Show the calculations that your group has decided to be correct here:
- Determine the index of refraction of the liquid in the transparent chamber with a second method, based on your graph.
- Each group member should make their own calculations and their own measurements then put together your results and fill out the following table:
| Name | naverage calculated | naverage determined from the graph | |
| 1 | |||
| 2 | |||
| 3 | |||
| 4 | |||
| 5 |
- Decide within your group which data are the best, upload that Excel file and the graph with the fit on the submission site along with the completed worksheet.
PART 2: TOTAL INTERNAL REFLECTION
In this part of the lab you will investigate total internal reflection, the phenomenon that allows light to travel long distances inside a light fiber.

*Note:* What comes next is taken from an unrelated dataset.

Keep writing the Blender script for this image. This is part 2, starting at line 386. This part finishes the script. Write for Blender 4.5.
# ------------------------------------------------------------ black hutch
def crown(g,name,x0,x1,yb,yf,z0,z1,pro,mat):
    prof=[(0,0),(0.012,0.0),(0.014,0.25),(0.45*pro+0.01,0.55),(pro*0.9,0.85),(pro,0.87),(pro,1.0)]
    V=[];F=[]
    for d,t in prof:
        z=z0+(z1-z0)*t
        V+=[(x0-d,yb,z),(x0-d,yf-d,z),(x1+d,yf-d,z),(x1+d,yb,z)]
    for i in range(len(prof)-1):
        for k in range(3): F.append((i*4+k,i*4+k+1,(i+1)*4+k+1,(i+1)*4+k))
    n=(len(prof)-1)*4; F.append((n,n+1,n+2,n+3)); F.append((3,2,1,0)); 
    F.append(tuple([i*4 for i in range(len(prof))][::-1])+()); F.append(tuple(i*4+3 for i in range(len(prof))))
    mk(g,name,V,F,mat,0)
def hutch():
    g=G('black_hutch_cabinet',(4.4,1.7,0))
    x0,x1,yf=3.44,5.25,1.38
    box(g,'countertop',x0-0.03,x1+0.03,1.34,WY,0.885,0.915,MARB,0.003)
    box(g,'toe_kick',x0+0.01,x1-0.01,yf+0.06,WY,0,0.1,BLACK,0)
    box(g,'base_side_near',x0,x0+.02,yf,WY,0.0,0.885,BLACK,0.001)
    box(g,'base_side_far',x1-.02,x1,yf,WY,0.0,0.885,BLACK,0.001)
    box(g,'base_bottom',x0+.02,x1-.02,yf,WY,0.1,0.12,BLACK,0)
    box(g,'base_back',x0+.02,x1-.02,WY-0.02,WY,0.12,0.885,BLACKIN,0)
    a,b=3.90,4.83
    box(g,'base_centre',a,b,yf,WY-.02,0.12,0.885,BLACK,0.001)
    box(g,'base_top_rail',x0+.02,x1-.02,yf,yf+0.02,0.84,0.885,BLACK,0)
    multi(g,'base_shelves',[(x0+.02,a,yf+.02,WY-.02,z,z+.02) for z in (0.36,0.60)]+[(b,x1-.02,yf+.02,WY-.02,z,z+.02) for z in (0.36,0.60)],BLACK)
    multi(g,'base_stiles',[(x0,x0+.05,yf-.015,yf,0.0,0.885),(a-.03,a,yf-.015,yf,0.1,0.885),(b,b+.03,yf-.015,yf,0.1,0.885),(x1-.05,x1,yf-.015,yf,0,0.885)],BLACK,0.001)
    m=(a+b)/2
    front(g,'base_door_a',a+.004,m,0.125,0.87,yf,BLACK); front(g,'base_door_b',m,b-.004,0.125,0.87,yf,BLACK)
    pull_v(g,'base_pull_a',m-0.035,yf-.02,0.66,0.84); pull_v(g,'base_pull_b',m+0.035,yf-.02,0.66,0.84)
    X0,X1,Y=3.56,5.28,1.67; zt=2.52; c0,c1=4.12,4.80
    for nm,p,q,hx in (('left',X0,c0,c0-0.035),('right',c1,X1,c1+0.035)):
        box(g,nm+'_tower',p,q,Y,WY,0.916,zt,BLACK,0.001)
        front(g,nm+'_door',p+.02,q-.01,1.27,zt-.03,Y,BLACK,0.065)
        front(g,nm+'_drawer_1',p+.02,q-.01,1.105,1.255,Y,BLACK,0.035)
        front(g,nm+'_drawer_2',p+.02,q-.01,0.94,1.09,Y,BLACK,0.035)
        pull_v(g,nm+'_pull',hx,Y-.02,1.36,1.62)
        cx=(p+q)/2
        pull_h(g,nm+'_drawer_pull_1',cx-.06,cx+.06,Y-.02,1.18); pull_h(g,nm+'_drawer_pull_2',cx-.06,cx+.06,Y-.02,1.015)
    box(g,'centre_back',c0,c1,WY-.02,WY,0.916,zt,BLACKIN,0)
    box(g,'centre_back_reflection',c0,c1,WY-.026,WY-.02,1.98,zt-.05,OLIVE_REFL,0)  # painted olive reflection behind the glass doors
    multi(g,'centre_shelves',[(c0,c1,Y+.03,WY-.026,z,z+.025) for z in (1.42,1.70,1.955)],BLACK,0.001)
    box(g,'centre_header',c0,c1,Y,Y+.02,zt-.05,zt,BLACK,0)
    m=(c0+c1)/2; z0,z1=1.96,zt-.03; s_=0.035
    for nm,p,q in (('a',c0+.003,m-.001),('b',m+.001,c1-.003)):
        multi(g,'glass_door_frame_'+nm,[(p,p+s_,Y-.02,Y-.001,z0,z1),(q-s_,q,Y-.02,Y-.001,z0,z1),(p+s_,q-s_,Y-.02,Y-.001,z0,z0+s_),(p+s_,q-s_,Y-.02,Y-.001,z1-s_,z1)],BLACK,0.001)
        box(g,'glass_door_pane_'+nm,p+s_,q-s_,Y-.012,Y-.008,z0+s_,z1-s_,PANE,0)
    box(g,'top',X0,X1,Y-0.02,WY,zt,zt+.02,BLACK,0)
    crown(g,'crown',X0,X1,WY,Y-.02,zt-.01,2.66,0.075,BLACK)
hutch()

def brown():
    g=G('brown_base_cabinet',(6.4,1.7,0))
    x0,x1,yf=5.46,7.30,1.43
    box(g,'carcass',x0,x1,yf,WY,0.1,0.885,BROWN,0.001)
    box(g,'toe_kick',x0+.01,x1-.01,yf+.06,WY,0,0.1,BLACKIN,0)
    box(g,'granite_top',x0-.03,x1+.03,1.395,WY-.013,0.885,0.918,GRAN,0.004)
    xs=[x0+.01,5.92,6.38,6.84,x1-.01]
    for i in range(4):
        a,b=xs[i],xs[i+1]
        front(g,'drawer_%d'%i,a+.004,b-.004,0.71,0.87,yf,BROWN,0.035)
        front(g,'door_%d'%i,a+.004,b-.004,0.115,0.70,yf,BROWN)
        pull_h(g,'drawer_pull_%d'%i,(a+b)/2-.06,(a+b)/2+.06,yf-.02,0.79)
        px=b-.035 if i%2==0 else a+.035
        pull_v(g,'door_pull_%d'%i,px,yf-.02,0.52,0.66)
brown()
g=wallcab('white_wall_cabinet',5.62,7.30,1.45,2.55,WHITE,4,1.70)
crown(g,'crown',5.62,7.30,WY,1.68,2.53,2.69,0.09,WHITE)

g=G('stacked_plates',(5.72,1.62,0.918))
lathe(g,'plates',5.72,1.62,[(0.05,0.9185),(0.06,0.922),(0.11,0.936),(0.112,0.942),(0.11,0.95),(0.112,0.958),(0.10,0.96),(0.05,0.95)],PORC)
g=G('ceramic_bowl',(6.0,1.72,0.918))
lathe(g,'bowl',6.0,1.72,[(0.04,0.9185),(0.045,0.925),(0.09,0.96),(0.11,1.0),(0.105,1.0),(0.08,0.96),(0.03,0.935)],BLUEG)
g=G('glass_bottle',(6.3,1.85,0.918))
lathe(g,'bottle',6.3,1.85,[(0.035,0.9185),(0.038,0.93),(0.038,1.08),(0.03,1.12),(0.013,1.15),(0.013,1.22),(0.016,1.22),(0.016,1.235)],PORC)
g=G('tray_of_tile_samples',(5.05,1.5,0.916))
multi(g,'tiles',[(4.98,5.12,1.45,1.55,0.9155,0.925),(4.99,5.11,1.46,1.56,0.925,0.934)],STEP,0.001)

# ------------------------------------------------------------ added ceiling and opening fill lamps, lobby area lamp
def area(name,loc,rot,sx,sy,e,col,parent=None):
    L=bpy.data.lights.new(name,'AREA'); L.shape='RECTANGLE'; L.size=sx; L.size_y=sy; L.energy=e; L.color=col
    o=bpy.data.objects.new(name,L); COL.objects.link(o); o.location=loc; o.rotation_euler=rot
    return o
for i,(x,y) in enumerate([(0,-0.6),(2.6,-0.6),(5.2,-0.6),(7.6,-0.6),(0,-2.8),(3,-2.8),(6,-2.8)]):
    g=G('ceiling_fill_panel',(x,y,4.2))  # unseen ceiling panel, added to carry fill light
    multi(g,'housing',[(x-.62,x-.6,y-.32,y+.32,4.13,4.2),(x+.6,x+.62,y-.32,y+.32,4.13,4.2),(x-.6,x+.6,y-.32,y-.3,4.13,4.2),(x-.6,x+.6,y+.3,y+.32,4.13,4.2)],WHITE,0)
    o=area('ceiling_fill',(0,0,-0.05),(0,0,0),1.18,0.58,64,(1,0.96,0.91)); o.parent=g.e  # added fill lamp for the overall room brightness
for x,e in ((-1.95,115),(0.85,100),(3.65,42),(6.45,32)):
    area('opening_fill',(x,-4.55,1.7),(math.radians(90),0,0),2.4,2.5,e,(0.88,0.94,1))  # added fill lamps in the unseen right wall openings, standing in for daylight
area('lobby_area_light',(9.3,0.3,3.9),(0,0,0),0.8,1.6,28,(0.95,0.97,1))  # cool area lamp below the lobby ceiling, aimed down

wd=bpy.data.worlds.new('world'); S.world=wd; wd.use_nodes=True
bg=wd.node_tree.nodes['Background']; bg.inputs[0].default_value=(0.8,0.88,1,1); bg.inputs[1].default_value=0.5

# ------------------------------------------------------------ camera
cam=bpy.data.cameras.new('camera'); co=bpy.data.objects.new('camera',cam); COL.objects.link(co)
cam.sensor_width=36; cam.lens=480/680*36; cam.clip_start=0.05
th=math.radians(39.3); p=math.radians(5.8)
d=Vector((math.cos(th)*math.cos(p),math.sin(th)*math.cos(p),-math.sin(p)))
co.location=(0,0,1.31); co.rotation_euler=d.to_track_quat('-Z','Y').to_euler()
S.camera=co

This time the laser beam enters the chamber through the curved face. In this activity, be sure that the beam always travels along a radius, and, therefore, always strikes the center of the flat surface of the semicircular chamber for every incident angle.
- Is there an angle of incidence for which no light is transmitted from the water into the air? If so, what is that angle? (Hint: Remember that θ2 cannot be greater than 90°. Calculate the corresponding θ1, given that n1=1.33 and n2 = 1.00.)
Show the calculations that your group has decided to be correct here:
- With the same setup and method as in the first part of the lab measure θ1 and the corresponding θ2 for several different incident angles. Observe the refracted ray as you increase θ1 up to about 60°. Record your values.
Carefully locate and measure the smallest incident angle for which there is no transmitted ray and record your value. That is your experimental value for the critical angle.
- Share your results with the other members of your group and agree on the values that you want to enter in the table below.
| θ1 | θ2 | |
| 1 | ||
| 2 | ||
| 3 | ||
| 4 | ||
| 5 | ||
| 6 | No transmitted ray | |
| 7 | No transmitted ray |
- What was the experimental value you found for the critical angle? Fill out the following table with the experimental results obtained by each member of the group:
| Name | θcritical | |
| 1 | ||
| 2 | ||
| 3 | ||
| 4 | ||
| 5 |
- Does the experimental value for the critical angle agree with the one you calculated in Question 1 in this part of the lab? Explain.